Do you know the fine points of inner joins, outer joins, equi-joins, and how a NULL can defeat a perfectly good-looking WHERE clause? How about self-joins, self-non-equi-joins, in-line views, hierarchical queries, compound queries, and correlated sub-queries? Can you manipulate, add, subtract, compare, and format dates and times with aplomb? Can you take advantage of GROUP BY and HAVING to get the database to do the hard work of aggregation for you and send you back the golden totals? Have you ever even heard of the features CUBE, ROLLUP, and GROUPING SETS? Mastering Oracle SQL has the answers for these questions and more.

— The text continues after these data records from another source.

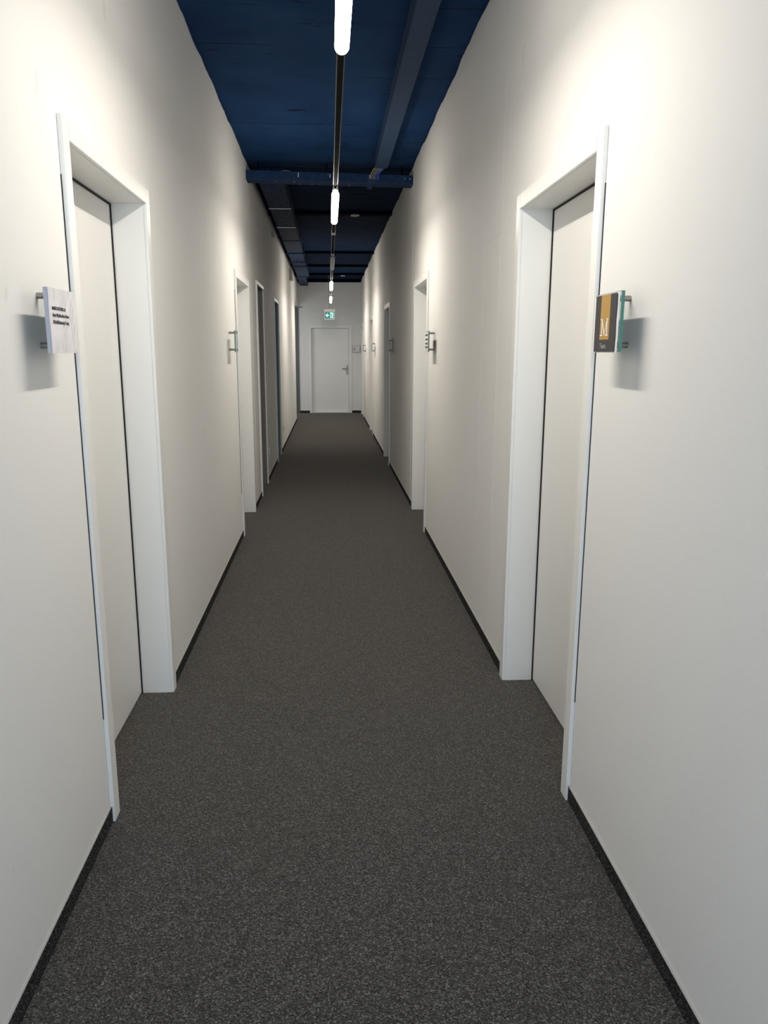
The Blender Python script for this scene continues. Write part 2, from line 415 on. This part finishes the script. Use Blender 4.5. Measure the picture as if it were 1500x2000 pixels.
# ---------------------------------------------------------------- ceiling installations
# steel cable tray crossing the corridor, slightly skewed
yl, yr = 7.20, 7.36
tr = empty('cable_tray', (.04, 7.3, 2.92), 'dark blue painted steel tray crossing the corridor under the ceiling', 'cable tray')
def skew(bm, z0, z1, d0, d1, x0=XL, x1=XR, slope=True):
    f = lambda x: yl+(yr-yl)*(x-XL)/(XR-XL)
    vs = [bm.verts.new((x, f(x)+dd, z)) for x in (x0, x1) for dd in (d0, d1) for z in (z0, z1)]
    for q in ((0, 1, 3, 2), (4, 6, 7, 5), (0, 4, 5, 1), (2, 3, 7, 6), (0, 2, 6, 4), (1, 5, 7, 3)): bm.faces.new([vs[i] for i in q])
bm = nb_(); skew(bm, 2.918, 2.922, 0, .17); skew(bm, 2.922, 2.992, 0, .004); skew(bm, 2.922, 2.992, .166, .17)
bmesh.ops.bevel(bm, geom=[e for e in bm.edges if abs((e.verts[0].co-e.verts[1].co).x) > 1], offset=.0006, segments=1, affect='EDGES')
obj('tray_body', bm, TRAY, tr)
bm = nb_()   # ragged paint lip along the front fold
n = 90
for k in range(n):
    xa = XL+.01+(XR-XL-.02)*k/n; xb = xa+(XR-XL-.02)/n*random.uniform(.5, .98)
    hgt = random.uniform(.003, .007)
    skew(bm, 2.9175-hgt*.3, 2.919+hgt*.6, -.0012, .002, xa, xb)
obj('paint_lip', bm, DUCT, tr)
f = lambda x: yl+(yr-yl)*(x-XL)/(XR-XL)
for x, z, yo in ((-.45, 2.917, .05), (-.24, 2.917, .13), (-.285, 2.917, .05), (-.13, 2.917, .12), (.20, 2.917, .12), (.70, 2.962, -.001), (.745, 2.962, -.001)):
    bm = nb_()
    if z < 2.92: cyl(bm, (x, f(x)+yo, z-.004), (x, f(x)+yo, z+.003), .005, 10)
    else: cyl(bm, (x, f(x)-.004, z), (x, f(x)+.002, z), .005, 10)
    obj('rivet', bm, ALU, tr)
for x, z0, z1 in ((-.247, 2.945, 2.982), (.03, 2.95, 2.978), (.385, 2.952, 2.984)):
    bm = nb_(); cyl(bm, (x, f(x)-.005, z0), (x, f(x)-.005, z1), .004, 10); obj('tie', bm, WHITEP, tr)
bm = nb_(); skew(bm, 2.875, 2.985, -.006, -.001, .362, .402); skew(bm, 2.875, 2.879, -.006, .05, .362, .402)
obj('hanging_strap', bm, DUCT, tr)
for x in (-.60, .0, .68):
    bm = nb_(); cyl(bm, (x, f(x)+.085, 2.922), (x, f(x)+.085, H), .005, 10); obj('threaded_rod', bm, NAVY, tr)
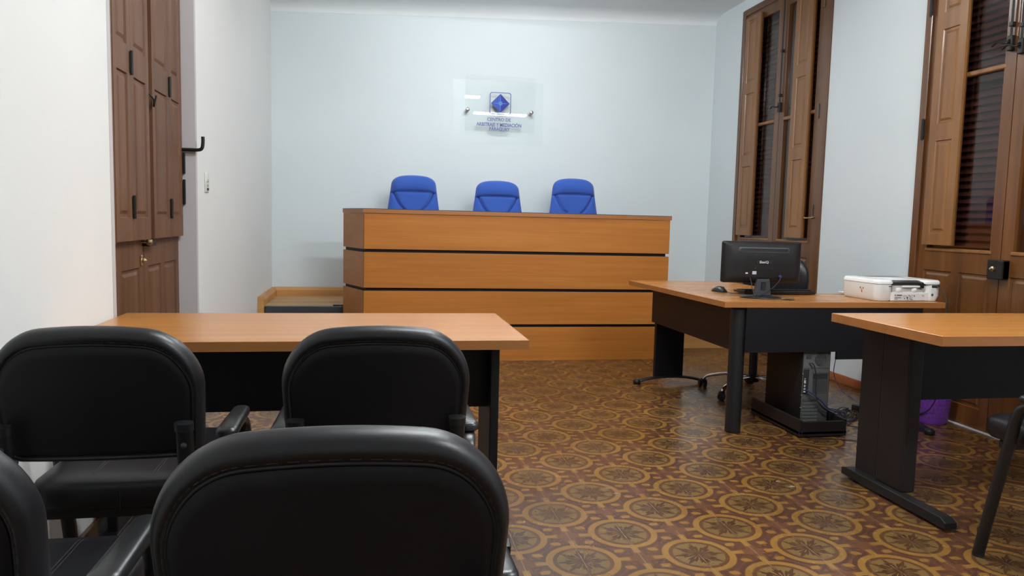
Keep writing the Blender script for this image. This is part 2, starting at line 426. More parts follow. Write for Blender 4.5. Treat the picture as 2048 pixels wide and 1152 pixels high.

There's still no substitute for getting the database structure right in the first place, for investing the time to understand the structure, for organizing the application properly, for using the SQL keywords and functions correctly, and of course for the hard lessons learned from practical experience in the front lines. And you always need a full set of core reference books like David Kreine's Oracle SQL, Jonathan Gennick's Oracle SQL*Plus, and Steven Feuerstein's Oracle PL/SQL Programming at your fingertips. But make a space on your bookshelf for Mastering Oracle SQL as well, and reach for it when you get that subconscious twinge that says "Hey, there's got to be a better way to do what I'm trying to do here."